::: Dataset excerpt :::

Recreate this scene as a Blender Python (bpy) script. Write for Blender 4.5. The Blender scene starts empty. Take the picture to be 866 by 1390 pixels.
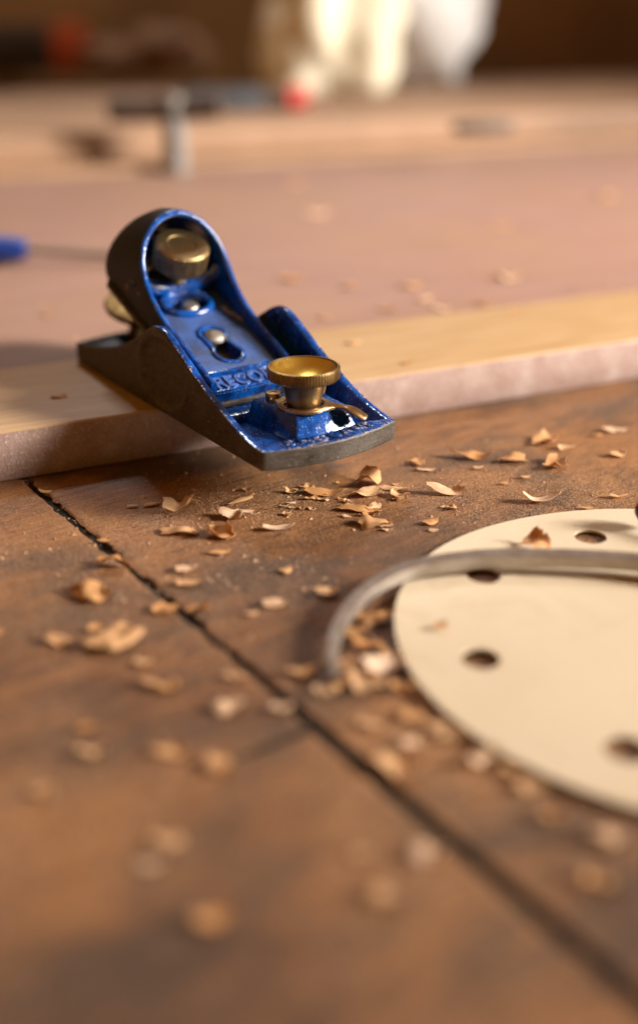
import bpy, bmesh, math, random
from mathutils import Vector, Matrix, noise

MM = 0.001
scene = bpy.context.scene
col = scene.collection

# ------------------------------------------------------------------ camera
F_PX, PITCH, CAM_H = 1500.0, math.radians(22.9446), 0.1448
cam_d = bpy.data.cameras.new('camera')
cam = bpy.data.objects.new('camera', cam_d)
col.objects.link(cam)
cam.location = (0, 0, CAM_H)
cam.rotation_euler = (math.pi / 2 - PITCH, 0, 0)
cam_d.sensor_fit = 'VERTICAL'
cam_d.sensor_width = 24.0
cam_d.sensor_height = 36.0 * 1390 / 1300
cam_d.lens = F_PX * cam_d.sensor_height / 1390
cam_d.shift_y = -45 / 1390
cam_d.clip_start = 0.005
cam_d.clip_end = 50
cam_d.dof.use_dof = True
cam_d.dof.focus_distance = 0.353
cam_d.dof.aperture_fstop = 3.3
scene.camera = cam

# ------------------------------------------------------------------ light
world = bpy.data.worlds.new('World')
scene.world = world
world.use_nodes = True
bg = world.node_tree.nodes['Background']
bg.inputs[0].default_value = (1.0, 0.44, 0.08, 1)
bg.inputs[1].default_value = 0.26


def area(name, loc, target, size, size_y, power, color):
    ld = bpy.data.lights.new(name, 'AREA')
    ld.shape = 'RECTANGLE'
    ld.size, ld.size_y, ld.energy, ld.color = size, size_y, power, color
    o = bpy.data.objects.new(name, ld)
    col.objects.link(o)
    o.location = loc
    d = Vector(target) - Vector(loc)
    o.rotation_euler = d.to_track_quat('-Z', 'Y').to_euler()
    return o


win = area('window_light', (2.60, 0.14, 1.12), (0.0, 0.84, 0.02), 0.80, 0.75, 22.5, (1.0, 0.955, 0.885))
win.data.spread = math.radians(40)
area('skylight', (-0.25, 1.75, 1.75), (0.0, 0.5, 0.0), 0.32, 0.26, 14, (0.92, 0.96, 1.0))

vs = scene.view_settings
vs.view_transform = 'Standard'
vs.look = 'None'
vs.exposure = 0
vs.gamma = 1
vs.use_curve_mapping = False


# ------------------------------------------------------------------ materials
class NT:
    def __init__(self, name):
        self.m = bpy.data.materials.new(name)
        self.m.use_nodes = True
        self.t = self.m.node_tree
        self.b = self.t.nodes['Principled BSDF']
        self.out = self.t.nodes['Material Output']

    def n(self, typ, **kw):
        nd = self.t.nodes.new(typ)
        for k, v in kw.items():
            if k.startswith('i_'):
                nd.inputs[k[2:].replace('_', ' ')].default_value = v
            else:
                setattr(nd, k, v)
        return nd

    def l(self, a, b):
        self.t.links.new(a, b)

    def coords(self, scale=(1, 1, 1), rot=(0, 0, 0), kind='Object'):
        tc = self.n('ShaderNodeTexCoord')
        mp = self.n('ShaderNodeMapping')
        mp.inputs['Scale'].default_value = scale
        mp.inputs['Rotation'].default_value = rot
        self.l(tc.outputs[kind], mp.inputs[0])
        return mp.outputs[0]

    def noise(self, vec, scale, detail=4, rough=0.55, dist=0.0):
        nd = self.n('ShaderNodeTexNoise')
        nd.inputs['Scale'].default_value = scale
        nd.inputs['Detail'].default_value = detail
        nd.inputs['Roughness'].default_value = rough
        nd.inputs['Distortion'].default_value = dist
        self.l(vec, nd.inputs['Vector'])
        return nd.outputs['Fac']

    def ramp(self, fac, stops):
        r = self.n('ShaderNodeValToRGB')
        e = r.color_ramp.elements
        while len(e) < len(stops):
            e.new(0.5)
        for el, (p, c) in zip(e, stops):
            el.position = p
            el.color = c if len(c) == 4 else (*c, 1)
        self.l(fac, r.inputs[0])
        return r.outputs[0]

    def mix(self, fac, a, b, mode='MIX'):
        m = self.n('ShaderNodeMix', data_type='RGBA', blend_type=mode)
        if isinstance(fac, float):
            m.inputs[0].default_value = fac
        else:
            self.l(fac, m.inputs[0])
        for s, v in ((6, a), (7, b)):
            if isinstance(v, tuple):
                m.inputs[s].default_value = (*v, 1)
            else:
                self.l(v, m.inputs[s])
        return m.outputs[2]

    def bump(self, h, strength, dist):
        b = self.n('ShaderNodeBump')
        b.inputs['Strength'].default_value = strength
        b.inputs['Distance'].default_value = dist
        self.l(h, b.inputs['Height'])
        return b.outputs[0]

    def set(self, **kw):
        for k, v in kw.items():
            s = self.b.inputs[k.replace('_', ' ')]
            if hasattr(v, 'is_output'):
                self.l(v, s)
            else:
                s.default_value = (*v, 1) if isinstance(v, tuple) and len(v) == 3 else v
        return self.m


def g3(v):
    return (v, v, v)


def mat_plain(name, c, rough=0.6, metal=0.0, var=0.25, scale=60):
    t = NT(name)
    v = t.coords()
    f = t.noise(v, scale, 5)
    c2 = t.ramp(f, [(0.3, tuple(x * (1 - var) for x in c)), (0.7, tuple(min(1, x * (1 + var)) for x in c))])
    return t.set(Base_Color=c2, Roughness=rough, Metallic=metal, Normal=t.bump(f, 0.15, 0.0006))


def mat_bench():
    t = NT('old_bench_wood')
    ang = math.radians(-22)
    v = t.coords((7.0, 34.0, 8.0), (0, 0, ang))
    v0 = t.coords((1, 1, 1), (0, 0, ang))
    grain = t.noise(v, 5.0, 7, 0.65, 0.5)
    fine = t.noise(t.coords((50, 700, 80), (0, 0, ang)), 2.0, 5, 0.6)
    blot = t.noise(t.coords((1, 1.8, 1), (0, 0, ang)), 15, 6, 0.66, 0.4)
    speck = t.noise(v0, 1500, 3, 0.6)
    base = t.ramp(grain, [(0.30, (0.075, 0.026, 0.008)), (0.48, (0.225, 0.084, 0.023)), (0.68, (0.38, 0.162, 0.052))])
    base = t.mix(t.ramp(t.noise(v0, 9, 4, 0.6), [(0.44, g3(0.0)), (0.58, g3(0.85))]), base, (0.41, 0.165, 0.042))
    base = t.mix(t.ramp(fine, [(0.38, g3(0.6)), (0.58, g3(0.0))]), base, (0.055, 0.021, 0.008))
    base = t.mix(t.ramp(blot, [(0.39, g3(0.92)), (0.53, g3(0.0))]), base, (0.062, 0.030, 0.015))
    pores = t.noise(t.coords((110, 1500, 200), (0, 0, ang)), 1.6, 3, 0.6)
    base = t.mix(t.ramp(pores, [(0.30, g3(0.85)), (0.40, g3(0.0))]), base, (0.030, 0.013, 0.006))
    for sa, so in ((12, 0), (64, 5), (-58, 9)):                       # knife cuts and scratches
        sv = t.coords((6, 330, 20), (0, 0, math.radians(sa)))
        sc_ = t.noise(sv, 1.0 + so * .04, 2, 0.5, 0.2)
        gate = t.ramp(t.noise(v0, 17 + so, 2), [(0.46, g3(0)), (0.56, g3(1))])
        ln = t.ramp(sc_, [(0.655, g3(0)), (0.70, g3(0.8))])
        mg = t.n('ShaderNodeMath', operation='MULTIPLY')
        t.l(gate, mg.inputs[0])
        t.l(ln, mg.inputs[1])
        base = t.mix(mg.outputs[0], base, (0.040, 0.018, 0.009))
    dustm = t.ramp(t.noise(v0, 11, 4, 0.6), [(0.38, g3(0.10)), (0.62, g3(0.9))])
    sp = t.ramp(speck, [(0.46, g3(0.0)), (0.68, g3(1.0))])
    mm = t.n('ShaderNodeMath', operation='MULTIPLY')
    t.l(dustm, mm.inputs[0])
    t.l(sp, mm.inputs[1])
    base = t.mix(mm.outputs[0], base, (0.50, 0.30, 0.165))
    scuff = t.ramp(t.noise(t.coords((14, 90, 20), (0, 0, math.radians(31))), 2.6, 5, 0.7, 1.2), [(0.30, g3(0.7)), (0.38, g3(0.0))])
    base = t.mix(scuff, base, (0.060, 0.030, 0.016))
    grit = t.ramp(t.noise(v0, 3200, 2, 0.5), [(0.40, g3(0.45)), (0.52, g3(0.0))])
    base = t.mix(grit, base, (0.075, 0.035, 0.016))
    h = t.mix(0.6, fine, speck)
    return t.set(Base_Color=base, Roughness=t.ramp(blot, [(0.3, g3(0.48)), (0.7, g3(0.72))]), Normal=t.bump(h, 0.7, 0.0008))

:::

Exercise description
From the first line of the listing above, repeat every line through the one holding "col = scene.collection". Both ends count, and pictures stay out.

Reply
Recreate this scene as a Blender Python (bpy) script. Write for Blender 4.5. The Blender scene starts empty. Take the picture to be 866 by 1390 pixels.
import bpy, bmesh, math, random
from mathutils import Vector, Matrix, noise

MM = 0.001
scene = bpy.context.scene
col = scene.collection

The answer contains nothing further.